[Grace-core] [Ignore this message] Factory Methods - extra pretentiousness

James Noble kjx at ecs.vuw.ac.nz
Fri Mar 8 22:20:49 PST 2013


This is mostly stuff for reflecting on later... 

> "Where the fool finds something by accident to start with, 
> then maybe twenty years later, by another act of grace, 
> finds it again, having toiled in the forest ever since"  

Jeanette Winterson, quoted in March/April 2013 issue of Believer Magazine,
interviewed by Andrew Tetrick.


looking back to the old emails mid-last year, I noted something like

PICK TWO:
1. self requests ("downcalls") in constructors work normally
2. we can inherit from arbitrary third party objects
3. we have the simple explanation of classes in terms of objects

The reverse mutation scheme broke point 1.  the earlier concatenation
scheme broke point 2. and possibly others.   The raw & cooked merger
scheme broke point 3 (well all of them).   I think this "factory
method" design breaks mostly point 2, and point 3 a little with the
"factory annotation".  It also breaks Andrew's point that "inheritance
should be compositional" as what follow the inherits clause is not
(really) a normal method request, although it comes close enough for
novices, and hopefully the implementation details are just that:
implementation details.


(original wording of the choice)
PICK TWO
1. subClass.new prints "world"
2. we have object inheritance
3. we have the simple explanation of classes in terms of objects (or
vice versa)


In fact, around that time, I also wrote the following...

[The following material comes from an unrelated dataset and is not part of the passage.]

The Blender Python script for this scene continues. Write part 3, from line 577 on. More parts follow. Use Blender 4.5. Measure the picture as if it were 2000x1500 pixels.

A Possible Hacky Solution:

The only other option I can think of so far would remove point 2 & 3 -
removing object inheritance, giving us the class behaviour we want,
but also supporting a (mostly) simple description of classes in terms
of generative object literals.   The trick here is perhaps the trick
Kim's been pointing to all along:  saying you can inherit from a
"class-like structure" --- for want of a better term I'll call it a
"classoid".  A classoid is: 
- the result of a class declaration
- a method that returns an object constructor *as a tail-call*
- a definitively static (i.e. **final**) tail-call to a classoid :-)
- (potentially a self-call to a classoid, if we're willing to re-evaluate
	 "virtual superclasses")

This basically avoids all the cloning by using generative object
constructors, and then _requires_ the "inherits" call to statically
resolve to a *dynamically invoked generative object constructor*.
That can go through a bunch of other stuff as long as an object
constructor is eventually reached in the tail position of some method
--- and any method calls are also tail-calls.  At this point, we can
run the object constructor ***in the context of the "whole" object we
are constructing*** -- the whole object here being both of them
super-object and the sub-object, really both of them *concatenated
together.  This can give us the behaviour Kim wants; is build out of
the generative object constructors that Andrew wants; and more-or-less
aligns with the spec and even the Onward! paper :-) In semantic terms,
well yes as Kim suggested, it must be treating object constructors ---
at least those object constructors it is possible to inherit from ---
as classes, rather than objects, thus the insistence of the object
constructor appearing in tail-position of a chain of tail-calls: the
super object constructor is always being run in a lexical context
where its bindings make sense --- there's no attempt to "re-execute" a
constant singleton object.   Rather, we just ensure any object constructor
from when we wish to inherit *can always be "re"-executed* - we 
forbid inheritance from those that cannot be re-executed.

One thing this means is that objects intending to be inherited from
--- even things like "true" --- have to be defined in methods, rather
than as defs holding constant objects. In fact we could weaken the
definition of a "classoid" with another base-case: a *stateless trait*
--- that is an object that purely defines methods, not state.  (Yes,
nesting greatly confuses the issues here: and yes, I'm ignoring that
confusion for now).  If we keep the EGAL rules for objects, then 

method a { object { some stateless trait } }

and

def a = object { some stateless trait } 

pretty much mean the same thing, because if the object is stateless,
every constructor call can returns the same object, or at least the
objects are indistinguishable.  The other advantage of being
stateless, there's no initialisation to worry about.  Of course 
once objects are not stateless, the inheritance rules will
strongly (and apparently arbitrarily) distinguish the two!

Without or without the stateless trait exception, I think this can be
made to work. But it does mean that we're adding a nasty twist into
object constructors, basically making them classes, and turning what
were some implementation-specific restrictions (the definitively
static rules were really there to let implementations use static
object layouts without doing the full tracing JIT thing) into
important semantic rules about which programs make sense,
nasty rules that carve through encapsulation barriers, across
module boundaries, between "compile time" and "link time",
and into the core of the language itself.